Sources: Call by Russian spy Chapman to dad in Moscow led U.S. to hasten arrests
By Walter Pincus
Washington Post Staff Writer
Monday, July 12, 2010
An anxious June 26 phone call from Russian spy Anna Chapman to her father, a KGB veteran working in Moscow's Ministry of Foreign Affairs, led the Obama administration to hasten the arrests the next day of Chapman and nine other "illegals" in the United States, according to U.S. law enforcement and intelligence sources.
In the call to Moscow, apparently monitored by the United States, Chapman voiced suspicions that she might have been discovered.

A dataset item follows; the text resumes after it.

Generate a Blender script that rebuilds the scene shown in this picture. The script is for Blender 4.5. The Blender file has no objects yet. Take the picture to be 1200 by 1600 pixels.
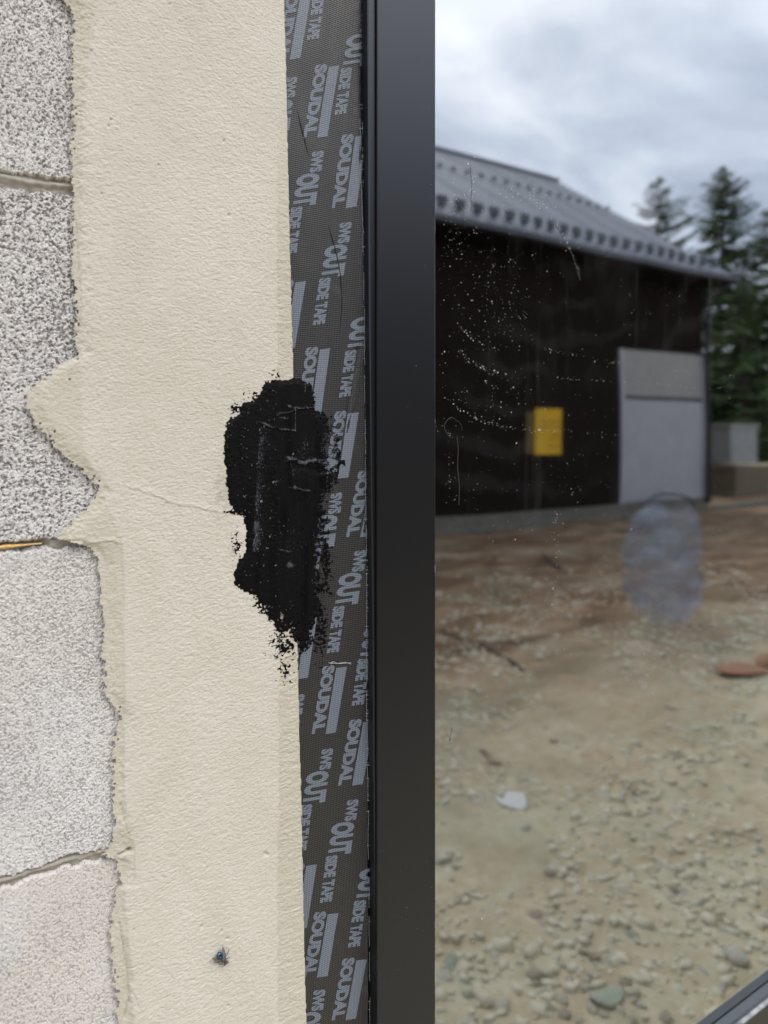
import bpy, bmesh, math, random
import numpy as np
from mathutils import Vector, Matrix
random.seed(7)
rng = np.random.default_rng(7)
S = bpy.context.scene
C = S.collection
PI = math.pi

# ------------------------------------------------------------------ camera, sky, sun, exposure
H = 1.35                      # camera height above the yard
CY = -0.48                    # camera stands 0.48 m in front of the wall (wall plane y = 0)
YAW = math.radians(34.0)
SN, CS = math.sin(YAW), math.cos(YAW)
F, CX0, HOR = 1150.0, 600.0, 680.0
cam = bpy.data.cameras.new('camera'); camo = bpy.data.objects.new('camera', cam); C.objects.link(camo)
camo.location = (0, CY, H); camo.rotation_euler = (PI/2, 0, -YAW)
cam.sensor_width = 36; cam.lens = 36*F/1600; cam.shift_y = -120/1600
cam.clip_start = 0.02; cam.clip_end = 1500
cam.dof.use_dof = True; cam.dof.focus_distance = 0.53; cam.dof.aperture_fstop = 5.8
S.camera = camo

SUN_EL, SUN_AZ = math.radians(52), math.radians(158)   # azimuth clockwise from +y
w = bpy.data.worlds.new('World'); S.world = w; w.use_nodes = True
nt = w.node_tree; nt.nodes.clear()
def N(nt, t, **k):
    n = nt.nodes.new(t)
    for a, b in k.items():
        if a.startswith('i_'): n.inputs[a[2:].replace('_', ' ')].default_value = b
        else: setattr(n, a, b)
    return n
def L(nt, a, b): nt.links.new(a, b)
sky = N(nt, 'ShaderNodeTexSky', sky_type='NISHITA', sun_disc=False, sun_elevation=SUN_EL, sun_rotation=SUN_AZ)
tc = N(nt, 'ShaderNodeTexCoord'); sep = N(nt, 'ShaderNodeSeparateXYZ'); L(nt, tc.outputs['Generated'], sep.inputs[0])
zc = N(nt, 'ShaderNodeMath', operation='MAXIMUM'); zc.inputs[1].default_value = 0.0; L(nt, sep.outputs[2], zc.inputs[0])
za = N(nt, 'ShaderNodeMath', operation='ADD'); za.inputs[1].default_value = 0.16; L(nt, zc.outputs[0], za.inputs[0])
dv = N(nt, 'ShaderNodeVectorMath', operation='DIVIDE'); cz = N(nt, 'ShaderNodeCombineXYZ')
for i in range(3): L(nt, za.outputs[0], cz.inputs[i])
L(nt, tc.outputs['Generated'], dv.inputs[0]); L(nt, cz.outputs[0], dv.inputs[1])
mp = N(nt, 'ShaderNodeMapping'); mp.inputs['Location'].default_value = (1.7, 4.2, 0); mp.inputs['Rotation'].default_value = (0, 0, .5); mp.inputs['Scale'].default_value = (.8, 1.25, 0)
L(nt, dv.outputs[0], mp.inputs[0])
n1 = N(nt, 'ShaderNodeTexNoise', i_Scale=1.25, i_Detail=7.0, i_Roughness=.52, i_Distortion=.35); L(nt, mp.outputs[0], n1.inputs['Vector'])
r1 = N(nt, 'ShaderNodeValToRGB'); L(nt, n1.outputs['Fac'], r1.inputs[0])
SKYK = 1.0
e = r1.color_ramp.elements; e[0].position = .36; e[0].color = (4.2, 4.8, 6.0, 1); e[1].position = .66; e[1].color = (12.6, 12.8, 13.2, 1)
m = r1.color_ramp.elements.new(.48); m.color = (7.0, 7.6, 8.8, 1)
mx = N(nt, 'ShaderNodeMix', data_type='RGBA'); mx.inputs[0].default_value = .93
L(nt, sky.outputs[0], mx.inputs[6]); L(nt, r1.outputs[0], mx.inputs[7])
bg = N(nt, 'ShaderNodeBackground'); bg.inputs[1].default_value = 0.125; L(nt, mx.outputs[2], bg.inputs[0])
wo = N(nt, 'ShaderNodeOutputWorld'); L(nt, bg.outputs[0], wo.inputs[0])
sun = bpy.data.lights.new('sun', 'SUN'); suno = bpy.data.objects.new('sun', sun); C.objects.link(suno)
sun.energy = 1.1; sun.angle = math.radians(24); sun.color = (1, .93, .82)
sd = Vector((math.sin(SUN_AZ)*math.cos(SUN_EL), math.cos(SUN_AZ)*math.cos(SUN_EL), math.sin(SUN_EL)))
suno.rotation_euler = sd.to_track_quat('Z', 'Y').to_euler()
S.view_settings.view_transform = 'Standard'; S.view_settings.look = 'None'; S.view_settings.gamma = 1
S.view_settings.exposure = 0.6
try: S.view_settings.use_curve_mapping = False
except Exception: pass

# ------------------------------------------------------------------ helpers
def wp(px, py, y=0.0):
    """photo pixel -> point on the vertical plane y"""
    u = (px-CX0)/F; v = (py-HOR)/F
    t = (y-CY)/(CS-u*SN)
    return (t*(SN+u*CS), y, H-v*t)
def inv(X, Z, y=0.0):
    d = X*SN+(y-CY)*CS
    u = (X*CS-(y-CY)*SN)/d
    return CX0+u*F, HOR-(Z-H)/d*F
GP = 0.004                                         # plane of the outer pane
def mirror_pt(px, py, P):
    """what the pane shows at this pixel, P metres from the camera square to the pane -> real place in the yard"""
    u = (px-CX0)/F; v = (py-HOR)/F; t = P/(CS-u*SN)
    return Vector((t*(SN+u*CS), 2*GP-(CY+P), H-v*t))
def ground_pt(px, py, z=0.0):
    u = (px-CX0)/F; v = (py-HOR)/F; t = (H-z)/v
    return Vector((t*(SN+u*CS), 2*GP-(CY+t*(CS-u*SN)), z))

def lat(seed, n=256): return np.random.default_rng(seed).random((n, n))
_L = {}
def vn(x, y, seed):
    if seed not in _L: _L[seed] = lat(seed)
    g = _L[seed]; xi = np.floor(x).astype(int); yi = np.floor(y).astype(int)
    fx = x-xi; fy = y-yi; fx = fx*fx*fx*(fx*(fx*6-15)+10); fy = fy*fy*fy*(fy*(fy*6-15)+10)
    a = g[xi & 255, yi & 255]; b = g[(xi+1) & 255, yi & 255]; c = g[xi & 255, (yi+1) & 255]; d = g[(xi+1) & 255, (yi+1) & 255]
    return (a*(1-fx)+b*fx)*(1-fy)+(c*(1-fx)+d*fx)*fy
def fbm(x, y, seed, o=4, g=.5):
    s = 0; a = 1; t = 0
    for k in range(o):
        ca, sa = math.cos(k*1.1+seed), math.sin(k*1.1+seed)
        s = s+a*vn((x*ca-y*sa)*2**k+17.3*k+1000, (x*sa+y*ca)*2**k+5.1*k+1000, seed*7+k); t += a; a *= g
    return s/t
def sst(a, b, x):
    t = np.clip((x-a)/(b-a), 0, 1); return t*t*(3-2*t)
def pts_interp(yq, pl):
    return np.interp(yq, [p[1] for p in pl], [p[0] for p in pl])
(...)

Planning had begun in mid-June to arrest four couples, who had been under FBI surveillance for years, plus Chapman, 28, and another new Russian "illegal" Mikhail Semenov, who had been in the United States for only months. Part of the plan involved getting Chapman and Semenov to undertake acts, at the suggestion of FBI informants, that would enable them to be indicted for more than just carrying on secret communications with Russian officials.
Chapman's call to Moscow, after a troubling meeting with an FBI informant, came on the eve of a scheduled trip by one of the other Russians, Richard Murphy. He was to leave for Moscow the next day to consult with his superiors at Moscow Center, headquarters of the SVR, Russia's foreign intelligence agency.